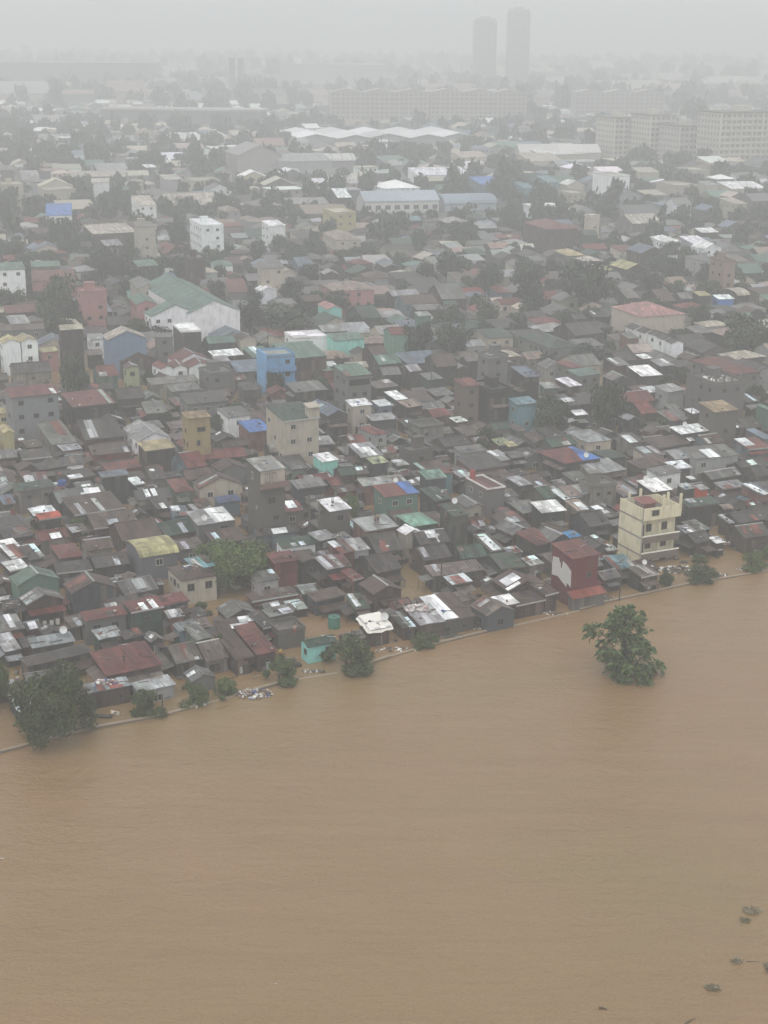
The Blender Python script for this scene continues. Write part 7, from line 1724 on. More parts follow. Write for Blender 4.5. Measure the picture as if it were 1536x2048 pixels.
-136.5 528.1 3.2 5.6 5|hazy grey-green leafy tree#0@b42
-56.7 528.5 3.2 5.6 5|hazy grey-green leafy tree@l50
-102.8 529.3 4.4 6.6 5|hazy grey-green leafy tree#0@b43
106.8 530.6 4 7.9 5|hazy grey-green leafy tree#2@l65
-140.3 531.2 5.3 9 5|large hazy grey-green leafy tree#1@b42
-46.5 531.5 4.7 8.5 5|hazy grey-green leafy tree#1@b50
-26.2 531.9 3.8 6.3 5|hazy grey-green leafy tree#2@r50
99.9 532.4 4.3 7.1 5|hazy grey-green leafy tree#1@r64
-13.6 533.6 4 6.2 5|hazy grey-green leafy tree#2@b51
-113.7 535.9 5.2 10.1 5|large hazy grey-green leafy tree#0@b43
-89.4 536.2 5.1 8.8 5|large hazy grey-green leafy tree#1@b43
-38.8 536.9 5 9.7 5|hazy grey-green leafy tree#0@b50
147.4 538 5.2 10 5|large hazy grey-green leafy tree@r65
38.1 540 3.1 4.9 5|hazy grey-green leafy tree#1@l73
-34.2 540.4 4.2 7.3 5|hazy grey-green leafy tree#1@r50
52.7 541.7 4.4 7 5|hazy grey-green leafy tree#1@f73
103.7 541.8 4.9 8.4 5|hazy grey-green leafy tree#2@r64
11.7 543.6 2.9 4.9 5|hazy grey-green leafy tree@b53
-91.9 545.1 4.5 9 5|hazy grey-green leafy tree#3@b43
66.3 545.7 3.4 5.9 5|hazy grey-green leafy tree#0@f73
-72.4 547 3.3 4.9 5|hazy grey-green leafy tree#1@f72
-36.3 548.3 3.2 6.2 5|hazy grey-green leafy tree#3@b50
4.1 549.9 3.5 5.3 5|hazy grey-green leafy tree#0@r51
-64.8 552.3 3.2 5.1 5|hazy grey-green leafy tree#0@f72
-112.6 552.3 4.8 8.4 5|hazy grey-green leafy tree#2@b43
47.2 552.5 3.1 6.1 5|hazy grey-green leafy tree#0@l73
94.1 555.2 5.5 10.4 5|large hazy grey-green leafy tree#0@b64
-41.5 557.8 4.1 7.3 5|hazy grey-green leafy tree#2@b50
11.9 558.7 4.3 8.5 5|hazy grey-green leafy tree#1@r51
81.5 559 3.8 7.1 5|hazy grey-green leafy tree@b63
102.3 559.9 3.7 7.2 5|hazy grey-green leafy tree#0@r64
-120.3 559.9 4.2 7.3 5|hazy grey-green leafy tree@r42
'''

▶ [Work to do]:
Leaving out the pictures, repeat the data above exactly.

▶ [Solution to this exercise]:
The Blender Python script for this scene continues. Write part 7, from line 1724 on. More parts follow. Write for Blender 4.5. Measure the picture as if it were 1536x2048 pixels.
-136.5 528.1 3.2 5.6 5|hazy grey-green leafy tree#0@b42
-56.7 528.5 3.2 5.6 5|hazy grey-green leafy tree@l50
-102.8 529.3 4.4 6.6 5|hazy grey-green leafy tree#0@b43
106.8 530.6 4 7.9 5|hazy grey-green leafy tree#2@l65
-140.3 531.2 5.3 9 5|large hazy grey-green leafy tree#1@b42
-46.5 531.5 4.7 8.5 5|hazy grey-green leafy tree#1@b50
-26.2 531.9 3.8 6.3 5|hazy grey-green leafy tree#2@r50
99.9 532.4 4.3 7.1 5|hazy grey-green leafy tree#1@r64
-13.6 533.6 4 6.2 5|hazy grey-green leafy tree#2@b51
-113.7 535.9 5.2 10.1 5|large hazy grey-green leafy tree#0@b43
-89.4 536.2 5.1 8.8 5|large hazy grey-green leafy tree#1@b43
-38.8 536.9 5 9.7 5|hazy grey-green leafy tree#0@b50
147.4 538 5.2 10 5|large hazy grey-green leafy tree@r65
38.1 540 3.1 4.9 5|hazy grey-green leafy tree#1@l73
-34.2 540.4 4.2 7.3 5|hazy grey-green leafy tree#1@r50
52.7 541.7 4.4 7 5|hazy grey-green leafy tree#1@f73
103.7 541.8 4.9 8.4 5|hazy grey-green leafy tree#2@r64
11.7 543.6 2.9 4.9 5|hazy grey-green leafy tree@b53
-91.9 545.1 4.5 9 5|hazy grey-green leafy tree#3@b43
66.3 545.7 3.4 5.9 5|hazy grey-green leafy tree#0@f73
-72.4 547 3.3 4.9 5|hazy grey-green leafy tree#1@f72
-36.3 548.3 3.2 6.2 5|hazy grey-green leafy tree#3@b50
4.1 549.9 3.5 5.3 5|hazy grey-green leafy tree#0@r51
-64.8 552.3 3.2 5.1 5|hazy grey-green leafy tree#0@f72
-112.6 552.3 4.8 8.4 5|hazy grey-green leafy tree#2@b43
47.2 552.5 3.1 6.1 5|hazy grey-green leafy tree#0@l73
94.1 555.2 5.5 10.4 5|large hazy grey-green leafy tree#0@b64
-41.5 557.8 4.1 7.3 5|hazy grey-green leafy tree#2@b50
11.9 558.7 4.3 8.5 5|hazy grey-green leafy tree#1@r51
81.5 559 3.8 7.1 5|hazy grey-green leafy tree@b63
102.3 559.9 3.7 7.2 5|hazy grey-green leafy tree#0@r64
-120.3 559.9 4.2 7.3 5|hazy grey-green leafy tree@r42
'''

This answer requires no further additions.